I have been waiting for something like this to be produced for years now! Thank you.

Have you had much collaboration with IPCC modeling groups, such as SRES or the various Working Groups? As far as I can tell, the whole IPCC modeling suite is one of perpetual growth in the face of dire consequences that scream "Growth is bad for the planet and the people" and "How is it that growth is happening when Working Group II has some disturbing things to say about Impacts, such as less food, water, forests, etc."

So, any break in the cognitive dissonance of "we will have growth while we also have collapse?"

I dug up this link to Carl Zimmer interviewing Paul Ehrlich about his book "The Dominant Animal"
Worth a listen: http://bloggingheads.tv/diavlogs/12309

I have been waiting for something like this to be produced for years now!

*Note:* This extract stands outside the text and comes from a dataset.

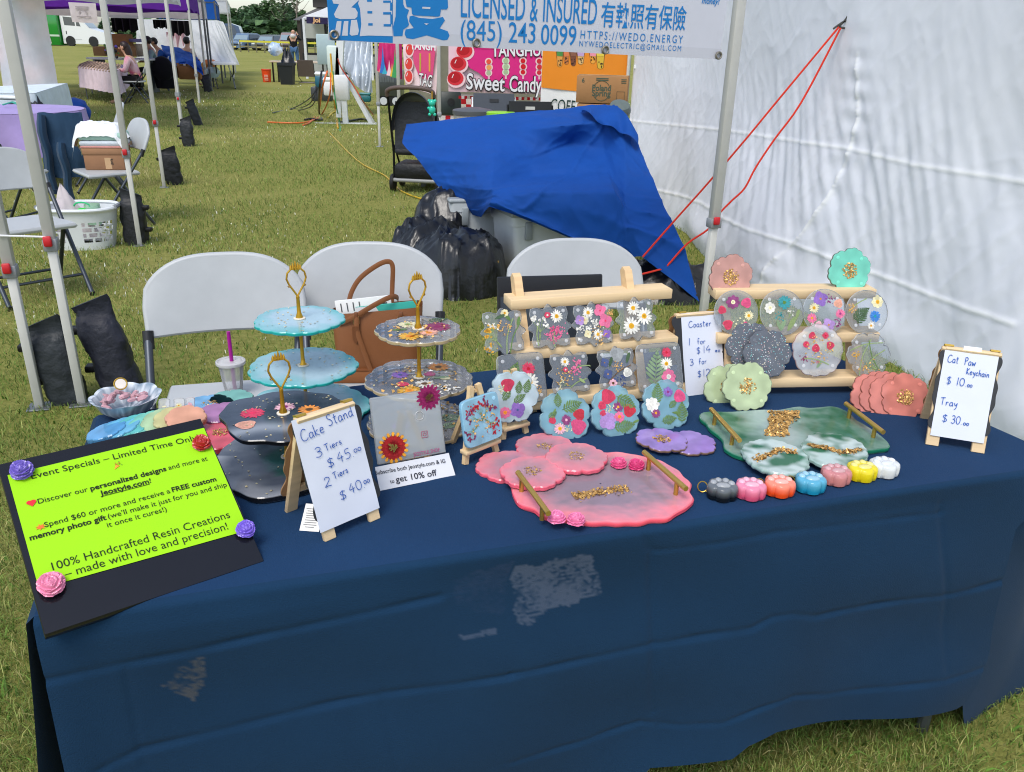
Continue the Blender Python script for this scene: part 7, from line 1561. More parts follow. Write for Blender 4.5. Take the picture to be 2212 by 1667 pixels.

It is very unlikely that industrial output continues to rise in a post oilpeak world. If oil begins to run downhill in a few years from now several graphs will be useless. High oil prices will destroy the mass-industry and globalisation. If demand destruction will be faster then the supply destruction and oil prices fall, the economic donwturn will not be reversed. Like what is going on now, but then far worse.

This BAU model assumes that when crude oil peaks the world switches to natural gas to continue transportation and home heating. When natural gas production peaks, it assumes we switch to coal to make up for declining crude oil and natural gas. In this way the world being modeled postpones the economic collapse until the peak production of coal.

Yeah, the model really doesn't make sense.

Really, electricity (via plug-in hybrids like the Volt and plug-in Prius, electric trains and heat pumps) will replace oil. The electricity will come from wind and coal, with wind gradually replacing coal, and then solar growing quickly.

I asked around while I was in Zurich, and I learned a bit more about what the modelling groups are up to. I looked a bit more deeply into the SRES, and I wrote an email to several people (including a couple in IIASA) explaining my objections to what I can see they have in their models. The separation between economic growth and the physical reality of what climate change is supposed to be doing to the world is one of my main issues. I didn't get any replies from anybody who could make a difference.

As far as I can tell, the reason they don't take it into account is because... well, it's difficult to estimate. That's on the same level as an engineer discounting the force of the wind when building a bridge because it's difficult to calculate. If you can't estimate it, overengineer it if you must, but don't just ignore it!